Os desafios na área de regulação do biogás, porém, ainda são grandes. Apesar de sua equivalência ao gás natural para fins regulatórios (prevista na Lei 14.134/21 (Lei do Gás) e no Decreto 10.712/21 (Decreto do Gás)), é preciso considerar que toda a regulação aplicável hoje ao biometano foi elaborada sob a lógica aplicada ao hidrocarboneto fóssil. Por ser uma regulação “emprestada”, observam-se algumas lacunas regulatórias ou até mesmo dúvidas relevantes que podem gerar insegurança jurídica para o desenvolvimento de projetos na área.
O momento de revisão regulatória, portanto, é oportuno para que agentes do setor se posicionem diante da Agência Nacional de Petróleo (ANP), a fim de contribuir para o estabelecimento de normas capazes de atender às necessidades do mercado.
Além do esforço na esfera federal, é urgente desenvolver políticas estaduais. A ausência de regulação específica na maioria dos estados do país revela um importante gargalo. Poucos estados têm legislação voltada para o biogás e/ou biometano: São Paulo, Rio de Janeiro, Rio Grande do Sul, Paraná, Santa Catarina e Goiás.
O biometano tem um potencial de interiorização incomparável, que pode contribuir para a formação de demanda em regiões não integradas ao sistema nacional de transporte de gás – algo fundamental para a instalação de infraestrutura em novos mercados. Esse potencial de interiorização da produção de biometano revela também uma vocação para alcançar mercados mais restritos e locais, por meio de sua injeção nas malhas de distribuição.
A escala de produção de biometano tende a ser comparativamente menor do que a do gás natural. O volume de produção diário e a correspondente injeção em gasodutos é mais compatível com uma operação que envolva sistemas de distribuição do que sistemas de transporte.
Uma vez que a injeção inicial ocorra na rede de distribuição, sua comercialização ficaria restrita, ao menos em princípio, àquela área de concessão. Isso porque, atualmente, considera-se impossível fazer a reversão de fluxo e injetar o gás no sistema de transporte a partir de uma rede de distribuição.
Ou seja, para que o biometano alcance projeção nacional por meio de sua injeção em gasodutos de transporte, gargalos de natureza operacional precisam ser superados.
Investimentos em compressão de gás para viabilizar a injeção de biometano diretamente em gasodutos de transporte permitiriam a formação de um mercado de escala nacional. Mas, considerando que os custos envolvidos nessas soluções operacionais podem ser vultosos e desincentivar a formação de mercado, outras soluções mais criativas precisam ser consideradas.

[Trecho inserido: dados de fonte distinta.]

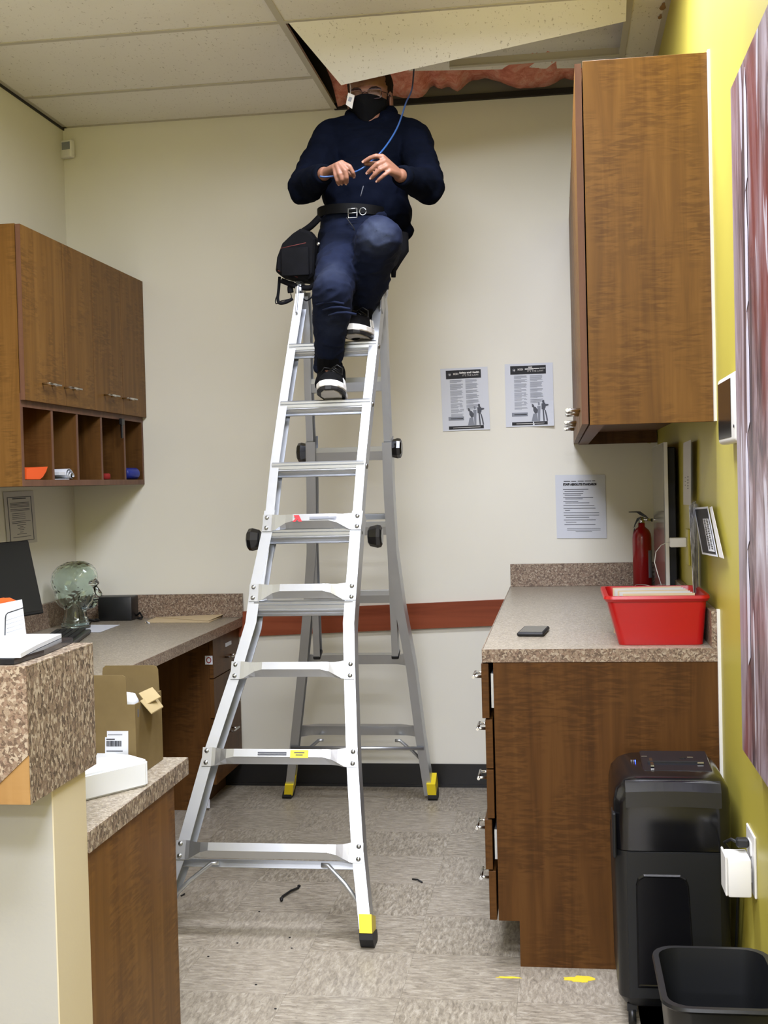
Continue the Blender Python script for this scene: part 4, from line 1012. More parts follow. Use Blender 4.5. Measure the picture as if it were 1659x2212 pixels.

Existe, por exemplo, a possibilidade de realizar operações de swap (troca) de gás natural, tanto no âmbito local, para conectar diferentes redes de distribuição, como no âmbito nacional, envolvendo redes de distribuição e sistemas de transporte. Mas essas soluções ainda esbarram em dúvidas de caráter legal e regulatório.
Apesar dos avanços recentes, ainda há muito a fazer para que o Brasil possa desenvolver todo o seu potencial de produção de biometano. Tornar o setor mais atrativo a investimentos para que ele tenha condições de evoluir é fundamental. Para isso, urge elaborar e estabelecer regulações e políticas que ajudem a promover esses investimentos.